Thirty-three horses had vetted less than five minutes behind Dumas and the last horse was only just half an hour off the pace. Only one horse failed to qualify at the first Vet Gate and 61 horses set out to tackle the second loop of 33.2km, the longest loop of the day. Modifications to last year's route had added significantly to the challenge, with more undulations and climbs, but the tougher course didn't seem to affect the horses, with the first combinations averaging 19.39kph at the second Vet Gate. A speedy presentation by Celine Schwartz (FRA) enabled her to take the lead by just four seconds, but her challenge ended at the fourth Vet Gate.

Speeds remained pretty constant during the day, with 43 combinations remaining above 17kph at Vet Gate 3 with over half of the course completed. At this stage the field was still going strong, despite 11 combinations failing to qualify and one retirement from French team member Nicolas Blot with Kalima Marine. By now there was a considerable gap of 1hr 15mins between the front runners (averaging over 19kph) and those bringing up the rear.

Impressively quick presentation times allowed Caroline Denayer Gad (FRA) and Gwellik du Parc to hold on to their lead until the final vet gate with a consistent speed of 19.4kph. This experienced pair has a great track record, finishing fifth in last year's Open European Championships in Assisi, Italy. A total of 21 combinations had failed to qualify by the last Vet Gate. Some surprise exits were endurance greats such as Fausto Fioricci (ITA), ending Italy's hope of a team placing, and Jack Beguad (FRA). France's hope of a team finish also ended at the final Vet Gate when Shali Khan (Christophe Dupau) was judged to be lame. With the French and Italian teams out of the picture, Germany and Belgium were battling it out for top honours. Both nations still had their full complement of riders in contention, but the Belgians had a 01:15:55 advantage at this point.

The last loop of the day was the shortest (20.1km). Marc Couffin and his nine-year-old chestnut mare Nadirah du Breuil put in the fastest loop of the day at 27.97kph to move up from 12th to 4th, one slot above their 5th place in last year's World Endurance Young Horse Championships. A slower speed of 21.2kph dropped leader Caroline Denayer Gad to 8th, but compatriot Jean-Philippe Francis (FRA) and his wonderful 15-year-old grey mare Hanaba du Bois raced up from 6th to claim the top podium position. This great pairing has some impressive results under their girth, including victory in the 2007 European Championships in Portugal.

Just 21 seconds later, a racing finish for 2nd place saw Laurent Mosti (FRA) and the 10-year-old Djayad du Ginioux pip fellow Frenchman Philippe Tomas and Bamboulla to the post. Tomas' mare was judged lame at the finish, however, meaning that the talented couple of Laurent Mosti and Cecile Miletto Mosti once again shared the podium following their one-two in Montcuq (FRA) last year. Cecile came across the line less than a minute behind Laurent to claim 3rd with the talented Easy Fontnoire on the mare's first attempt at a 160km.

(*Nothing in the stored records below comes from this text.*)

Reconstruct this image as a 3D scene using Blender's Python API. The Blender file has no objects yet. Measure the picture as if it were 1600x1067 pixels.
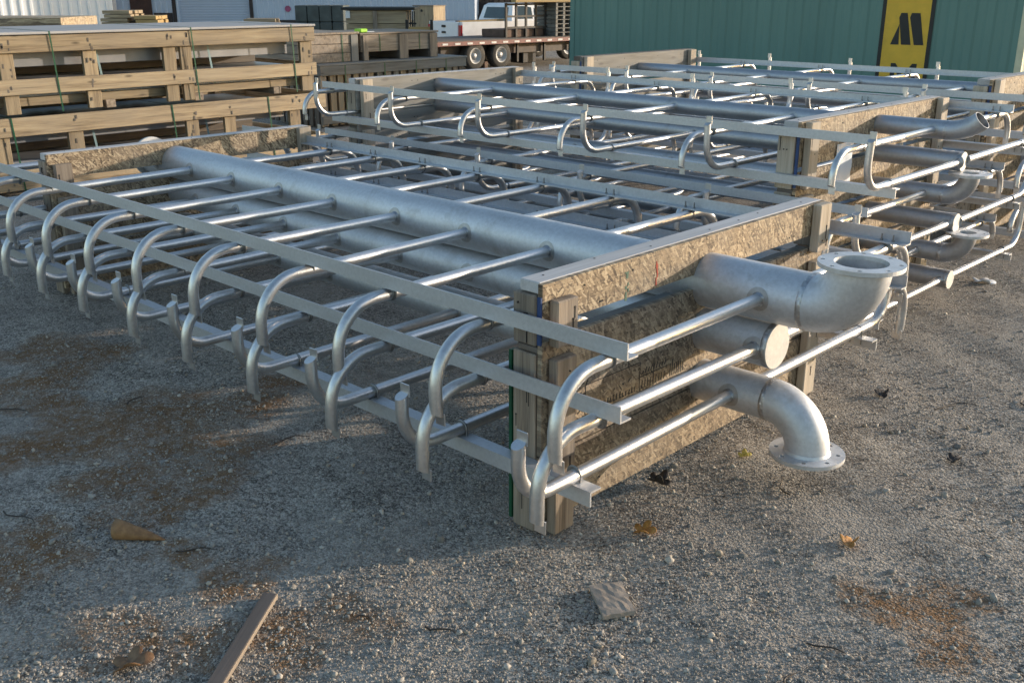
import bpy, bmesh, math, random
import numpy as np
from mathutils import Vector, Matrix, Euler

R = math.radians
PI = math.pi
random.seed(11)
rng = np.random.default_rng(7)
sc = bpy.context.scene
col = sc.collection

# ------------------------------------------------------------------ helpers
def tag(o, label=None, cat=None, group=None, kind=None):
    if label: o['label'] = label
    if cat: o['category'] = cat
    if group: o['group'] = group
    if kind: o['kind'] = kind
    return o

def empty(name, loc=(0, 0, 0), rz=0):
    o = bpy.data.objects.new(name, None)
    o.empty_display_size = 0.1
    col.objects.link(o)
    o.location = loc
    o.rotation_euler = (0, 0, rz)
    return o

class MB:
    """collects geometry, builds it as one mesh object"""
    def __init__(s):
        s.v = []; s.f = []; s.m = []; s.g = []; s.sm = []
    def add(s, verts, faces, mi=0, grain=None, smooth=False):
        n = len(s.v)
        s.v += [tuple(p) for p in verts]
        s.g += grain if grain else [tuple(p) for p in verts]
        for f in faces:
            s.f.append([i + n for i in f]); s.m.append(mi); s.sm.append(smooth)
    def box(s, lo, hi, ch=0.0, mi=0, M=None, grain=True, jit=0.0):
        lo = np.array(lo, float); hi = np.array(hi, float)
        c = (lo + hi) / 2; h = (hi - lo) / 2
        ch = min(ch, h.min() * .45)
        vs = []
        if ch > 0:
            idx = {}
            for sx in (-1, 1):
                for sy in (-1, 1):
                    for sz in (-1, 1):
                        sg = np.array([sx, sy, sz])
                        for a in range(3):
                            d = h - ch
                            d = d.copy(); d[a] = h[a]
                            idx[(sx, sy, sz, a)] = len(vs)
                            vs.append(c + sg * d)
            fs = []
            def q(*k): fs.append([idx[i] for i in k])
            for a in range(3):
                b, e = (a + 1) % 3, (a + 2) % 3
                for sa in (-1, 1):
                    ks = []
                    for sb, se in ((-1, -1), (1, -1), (1, 1), (-1, 1)):
                        t = [0, 0, 0]; t[a] = sa; t[b] = sb; t[e] = se
                        ks.append((*t, a))
                    if sa < 0: ks.reverse()
                    q(*ks)
            for a in range(3):
                b, e = (a + 1) % 3, (a + 2) % 3
                for sb in (-1, 1):
                    for se in (-1, 1):
                        ks = []
                        for sa, ax in ((-1, b), (1, b), (1, e), (-1, e)):
                            t = [0, 0, 0]; t[a] = sa; t[b] = sb; t[e] = se
                            ks.append((*t, ax))
                        if sb * se < 0: ks.reverse()
                        ks.reverse()
                        q(*ks)
            for sx in (-1, 1):
                for sy in (-1, 1):
                    for sz in (-1, 1):
                        ks = [(sx, sy, sz, a) for a in range(3)]
                        if sx * sy * sz < 0: ks.reverse()
                        q(*ks)
        else:
            for sx in (-1, 1):
                for sy in (-1, 1):
                    for sz in (-1, 1):
                        vs.append(c + h * np.array([sx, sy, sz]))
            fs = [[0, 1, 3, 2], [4, 6, 7, 5], [0, 4, 5, 1], [2, 3, 7, 6], [0, 2, 6, 4], [1, 5, 7, 3]]
        if jit:
            j = np.array([random.uniform(-jit, jit) for _ in range(3)])
            vs = [v + j for v in vs]
        if grain == 'world':
            g = [(v[1], v[2], v[0]) for v in vs]
        else:
            order = np.argsort(-h)
            off = np.array([random.uniform(0, 60) for _ in range(3)])
            g = [tuple((v - c)[order] + off) for v in vs]
        if M is not None: vs = [M @ Vector(v) for v in vs]
        s.add(vs, fs, mi, g)
    def beam(s, p, q, w, h, ch=0.0, mi=0, up=(0, 0, 1)):
        p = Vector(p); q = Vector(q); d = q - p; L = d.length; x = d.normalized()
        y = Vector(up).cross(x)
        if y.length < 1e-4: y = Vector((0, 1, 0)).cross(x)
        y.normalize(); z = x.cross(y)
        M = Matrix((x, y, z)).transposed().to_4x4(); M.translation = (p + q) / 2
        s.box((-L / 2, -w / 2, -h / 2), (L / 2, w / 2, h / 2), ch, mi, M)
    def tube(s, pts, r, n=12, mi=0, cap=(True, True), smooth=True, seam=None):
        pts = [Vector(p) for p in pts]
        rs = r if isinstance(r, (list, tuple)) else [r] * len(pts)
        T = []
        for i in range(len(pts)):
            a = pts[max(i - 1, 0)]; b = pts[min(i + 1, len(pts) - 1)]
            T.append((b - a).normalized())
        ref = Vector((0, 0, 1)) if abs(T[0].z) < .9 else Vector((1, 0, 0))
        nrm = (ref - T[0] * ref.dot(T[0])).normalized()
        vs = []
        for i, p in enumerate(pts):
            nrm = (nrm - T[i] * nrm.dot(T[i])).normalized()
            b = T[i].cross(nrm)
            for k in range(n):
                a = 2 * PI * k / n
                vs.append(p + (nrm * math.cos(a) + b * math.sin(a)) * rs[i])
        fs = []
        for i in range(len(pts) - 1):
            for k in range(n):
                k2 = (k + 1) % n
                fs.append([i * n + k, i * n + k2, (i + 1) * n + k2, (i + 1) * n + k])
        s.add(vs, fs, mi, None, smooth)
        if cap[0]: s.add(vs[:n], [list(range(n))[::-1]], mi)
        if cap[1]: s.add(vs[-n:], [list(range(n))], mi)
    def build(s, name, mats, parent=None, loc=None):
        me = bpy.data.meshes.new(name)
        me.from_pydata(s.v, [], s.f)
        if not isinstance(mats, (list, tuple)): mats = [mats]
        for m in mats: me.materials.append(m)
        me.polygons.foreach_set('material_index', s.m)
        me.polygons.foreach_set('use_smooth', s.sm)
        at = me.attributes.new('grain', 'FLOAT_VECTOR', 'POINT')
        at.data.foreach_set('vector', np.array(s.g, dtype=np.float32).ravel())
        me.update()
        return link(name, me, parent, loc)

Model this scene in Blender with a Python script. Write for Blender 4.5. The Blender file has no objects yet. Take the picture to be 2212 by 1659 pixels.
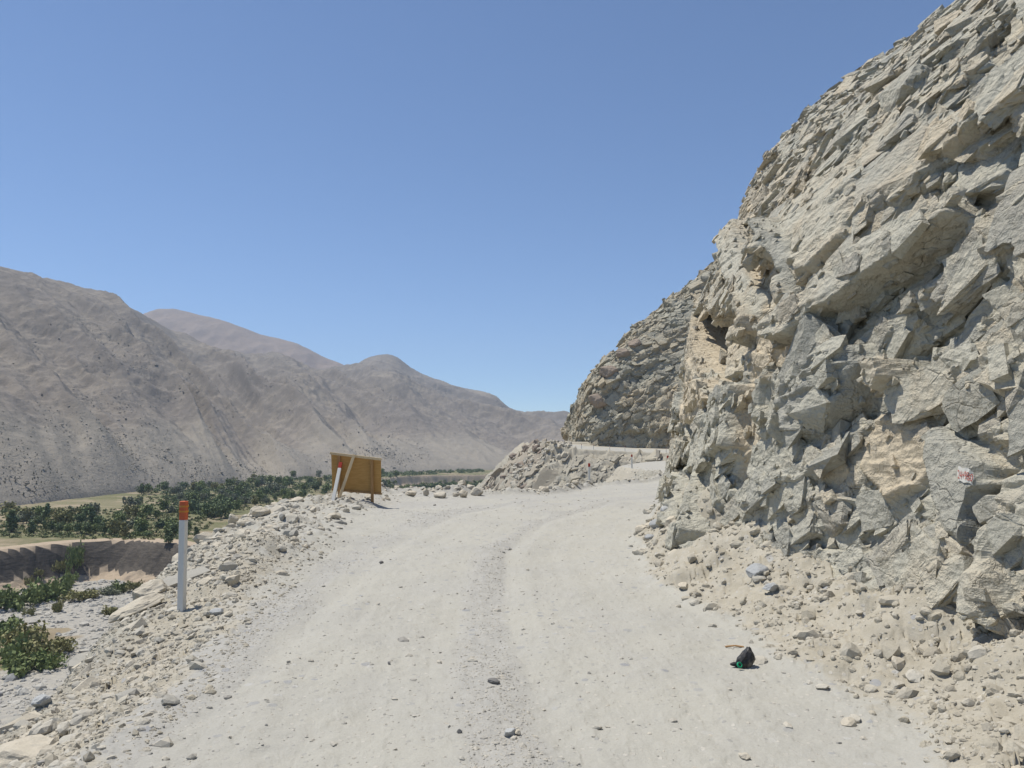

French riders took the top nine placings, but the Belgium team members continued strongly to claim the honours from Germany, both the top teams completing with all four riders. Belgian Chef d'Equipe Pierre Arnold was thrilled with his team's performance, commenting that they now have more riders than needed qualified for WEG allowing them to pick the cream of the bunch.

A total of 39 horses finished, with American rider Jennifer Poling completing her first European event in 39th position with an overall speed of 14.63kph. Unfortunately the Malaysian and Brazilian riders were not as successful, with Raphael Salvador (BRA) suffering the disappointment of having his horse judged lame at the finish.

Perfect conditions and professional riding boosted a great completion rate. Also worthy of note was the fact that not one horse had to be stopped for metabolic reasons. Despite France missing out on a team place, Chef d'Equipe Jean-Louis Leclerc commented on the success of the event and the high standard of competition. The baton has now been passed to the Junior and Young riders who have their event on Sunday. Ian Williams, FEI Director of Non Olympic Sports, expressed his confidence that the young riders would continue the great sportsmanship and riding management shown by the senior contingent.